Adesso Elly Schlein deve affrontare diverse questioni interne che rinviano a una domanda: utilizzerà il lusinghiero risultato delle europee per valorizzare gli adulti del Partito democratico o si farà ingabbiare nei giochetti, nei piccoli regolamenti dei conti e nella logica dell’amichettismo? Dopo il voto, la segretaria è fortissima come nessuno dei più recenti predecessori perché tutti quelli dipendevano dai soliti patti di sindacato e dai caminetti di cinque o sei capicorrente.
Anche Schlein è stata sin qui condizionata da varie pressioni, soprattutto all’inizio lungo l’asse Orlando-Franceschini, ma è riuscita a farne un elemento di forza con liste calibrate che hanno soddisfatto più o meno tutti, e infine il ventiquattro per cento finale ha fatto il resto. È più libera, dunque, la segretaria nelle sue scelte. Poi però bisogna vedere se sono quelle giuste. O se il cerchio magico nazarenico può prenderle la mano a scapito della qualità.
Il primo passaggio è quello delle nomine europee, a cominciare dalla vicepresidenza del Parlamento oggi di Pina Picierno, rieletta con centoventiduemila preferenze al Sud. Per le decisioni bisognerà ancora attendere qualche giorno, ma trapela una possibilità per Stefano Bonaccini, il quale forte di un’ottima performance personale di preferenze potrebbe aspirare al ruolo di vicepresidente del Parlamento europeo. Schlein glielo ha chiesto, ipotesi che potrebbe incrociare il sì dei riformisti, di cui Bonaccini è tuttora il capo.
Un effetto collaterale non da poco sarebbe la necessità di nominare un nuovo presidente del partito.

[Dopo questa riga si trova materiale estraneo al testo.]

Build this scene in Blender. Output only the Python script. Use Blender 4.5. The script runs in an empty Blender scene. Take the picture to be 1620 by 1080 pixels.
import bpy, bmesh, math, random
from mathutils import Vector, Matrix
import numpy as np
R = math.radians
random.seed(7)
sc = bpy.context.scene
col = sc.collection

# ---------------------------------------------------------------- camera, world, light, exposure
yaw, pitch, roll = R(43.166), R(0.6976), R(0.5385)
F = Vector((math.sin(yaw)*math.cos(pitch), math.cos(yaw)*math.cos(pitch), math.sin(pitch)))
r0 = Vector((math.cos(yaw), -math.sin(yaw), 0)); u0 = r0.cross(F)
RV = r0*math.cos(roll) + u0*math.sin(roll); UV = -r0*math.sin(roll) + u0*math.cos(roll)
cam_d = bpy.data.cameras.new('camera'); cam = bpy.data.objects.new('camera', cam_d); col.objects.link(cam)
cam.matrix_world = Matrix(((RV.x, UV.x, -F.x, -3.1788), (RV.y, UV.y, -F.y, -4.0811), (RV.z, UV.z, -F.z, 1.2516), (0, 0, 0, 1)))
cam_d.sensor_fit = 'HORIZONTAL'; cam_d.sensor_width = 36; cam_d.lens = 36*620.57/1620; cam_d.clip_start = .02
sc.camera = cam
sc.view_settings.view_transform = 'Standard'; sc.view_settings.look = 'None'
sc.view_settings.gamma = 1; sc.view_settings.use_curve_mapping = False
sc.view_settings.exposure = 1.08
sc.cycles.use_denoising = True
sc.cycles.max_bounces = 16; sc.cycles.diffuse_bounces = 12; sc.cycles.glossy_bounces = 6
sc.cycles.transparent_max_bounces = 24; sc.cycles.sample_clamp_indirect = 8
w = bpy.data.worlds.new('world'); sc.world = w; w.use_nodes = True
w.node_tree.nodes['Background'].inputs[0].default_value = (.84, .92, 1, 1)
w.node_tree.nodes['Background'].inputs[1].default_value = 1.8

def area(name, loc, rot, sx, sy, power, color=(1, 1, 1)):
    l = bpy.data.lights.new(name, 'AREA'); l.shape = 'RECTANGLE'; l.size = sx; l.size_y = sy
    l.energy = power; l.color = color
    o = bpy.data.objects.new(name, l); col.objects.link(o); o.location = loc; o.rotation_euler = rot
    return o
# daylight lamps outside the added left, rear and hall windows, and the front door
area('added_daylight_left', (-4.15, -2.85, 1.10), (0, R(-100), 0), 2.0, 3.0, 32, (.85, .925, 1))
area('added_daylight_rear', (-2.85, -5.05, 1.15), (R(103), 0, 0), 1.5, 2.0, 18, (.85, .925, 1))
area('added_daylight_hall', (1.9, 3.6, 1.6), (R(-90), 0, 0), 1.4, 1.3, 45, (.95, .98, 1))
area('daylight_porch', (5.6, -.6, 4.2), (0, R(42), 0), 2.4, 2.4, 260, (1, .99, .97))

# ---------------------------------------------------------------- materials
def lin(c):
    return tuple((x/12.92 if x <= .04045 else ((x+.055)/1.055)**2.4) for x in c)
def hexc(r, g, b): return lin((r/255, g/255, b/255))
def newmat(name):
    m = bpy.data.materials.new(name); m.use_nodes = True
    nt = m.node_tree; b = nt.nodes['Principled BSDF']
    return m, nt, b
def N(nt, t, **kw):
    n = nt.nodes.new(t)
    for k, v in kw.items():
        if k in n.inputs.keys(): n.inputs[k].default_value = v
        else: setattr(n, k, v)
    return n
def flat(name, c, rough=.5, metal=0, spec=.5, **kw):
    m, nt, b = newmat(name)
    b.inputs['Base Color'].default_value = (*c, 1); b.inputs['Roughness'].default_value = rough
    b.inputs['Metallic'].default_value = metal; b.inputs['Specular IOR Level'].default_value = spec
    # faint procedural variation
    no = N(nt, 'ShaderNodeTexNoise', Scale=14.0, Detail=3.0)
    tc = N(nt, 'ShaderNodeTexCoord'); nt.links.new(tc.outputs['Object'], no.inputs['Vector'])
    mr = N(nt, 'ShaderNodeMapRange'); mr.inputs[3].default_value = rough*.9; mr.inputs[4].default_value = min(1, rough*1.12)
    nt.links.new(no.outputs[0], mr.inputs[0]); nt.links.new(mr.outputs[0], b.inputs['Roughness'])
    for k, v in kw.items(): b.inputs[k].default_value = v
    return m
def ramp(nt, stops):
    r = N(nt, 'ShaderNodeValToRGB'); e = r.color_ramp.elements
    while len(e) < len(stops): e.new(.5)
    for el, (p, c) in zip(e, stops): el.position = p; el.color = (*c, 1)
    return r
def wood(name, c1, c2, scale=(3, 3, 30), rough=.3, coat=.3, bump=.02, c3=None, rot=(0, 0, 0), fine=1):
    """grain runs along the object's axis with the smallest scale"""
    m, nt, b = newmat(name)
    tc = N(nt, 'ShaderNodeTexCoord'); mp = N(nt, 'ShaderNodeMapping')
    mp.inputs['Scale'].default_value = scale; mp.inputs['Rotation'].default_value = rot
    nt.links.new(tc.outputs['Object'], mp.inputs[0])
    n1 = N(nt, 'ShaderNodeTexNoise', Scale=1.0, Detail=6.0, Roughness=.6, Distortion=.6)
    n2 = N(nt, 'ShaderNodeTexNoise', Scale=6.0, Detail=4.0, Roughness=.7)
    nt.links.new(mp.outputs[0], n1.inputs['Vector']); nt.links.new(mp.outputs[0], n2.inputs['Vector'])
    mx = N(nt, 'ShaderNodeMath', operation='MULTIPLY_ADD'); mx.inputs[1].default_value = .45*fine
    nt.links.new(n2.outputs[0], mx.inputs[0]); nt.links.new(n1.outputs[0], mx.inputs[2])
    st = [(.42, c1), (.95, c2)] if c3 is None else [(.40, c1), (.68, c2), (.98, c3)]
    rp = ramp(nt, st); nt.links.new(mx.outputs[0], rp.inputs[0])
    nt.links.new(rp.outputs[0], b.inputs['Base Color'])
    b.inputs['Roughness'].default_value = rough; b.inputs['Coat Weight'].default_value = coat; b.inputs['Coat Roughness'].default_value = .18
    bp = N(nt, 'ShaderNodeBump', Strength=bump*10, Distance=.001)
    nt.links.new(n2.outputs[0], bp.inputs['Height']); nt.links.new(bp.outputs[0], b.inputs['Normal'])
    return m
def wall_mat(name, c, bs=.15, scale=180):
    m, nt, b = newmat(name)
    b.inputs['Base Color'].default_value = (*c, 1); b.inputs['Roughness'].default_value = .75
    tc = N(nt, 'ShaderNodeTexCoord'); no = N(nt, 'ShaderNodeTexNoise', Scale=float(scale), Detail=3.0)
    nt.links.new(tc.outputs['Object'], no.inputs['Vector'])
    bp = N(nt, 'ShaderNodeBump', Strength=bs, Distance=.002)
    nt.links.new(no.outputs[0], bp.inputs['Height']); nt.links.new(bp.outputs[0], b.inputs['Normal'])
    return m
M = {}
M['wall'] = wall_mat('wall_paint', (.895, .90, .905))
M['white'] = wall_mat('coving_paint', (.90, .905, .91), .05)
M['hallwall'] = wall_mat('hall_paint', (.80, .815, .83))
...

Tutto ciò sancirebbe una specie di cambio di maggioranza con un esplicito asse Schlein-riformisti che, preferenze alla mano, sono risultati decisivi per il risultato finale.
Contro Bonaccini gioca però il fatto che non ha grande esperienza in campo europeo né rapporti con i big di Bruxelles, socialisti e no, a differenza dell’attuale vicepresidente del Parlamento europeo Picierno che invece vanta ottime relazioni con la presidente Roberta Metsola e con i big europei dei vari gruppi parlamentari che danno per scontata la sua riconferma. È improbabile, e insensato, che si chieda a Picierno di fare un passo indietro per sottostare a un’intesa tra correnti.
C’è bagarre sulla carica di capodelegazione del Pd nel gruppo Socialisti e Democratici: potrebbe essere promossa a quel ruolo Camilla Laureti, vicinissima alla segretaria e membro della segreteria nazionale. Mentre come capogruppo degli S&D per Schlein potrebbe essere confermata la socialista spagnola Iratxe García Pérez, ma la cosa non dipende solo dalla leader dem.
Sfuma così il desiderio di Nicola Zingaretti che puntava a quella carica: dopo la prova non memorabile sotto il profilo delle preferenze (centoventicinquemila, ne aspettava molti di più, battuto da Dario Nardella e Matteo Ricci) l’ex segretario del Pd adesso penserebbe anch’egli alla poltrona di vicepresidente del Parlamento. La cosa non sembra facile: Zingaretti potrebbe rimanere a bocca asciutta. Una volta tanto.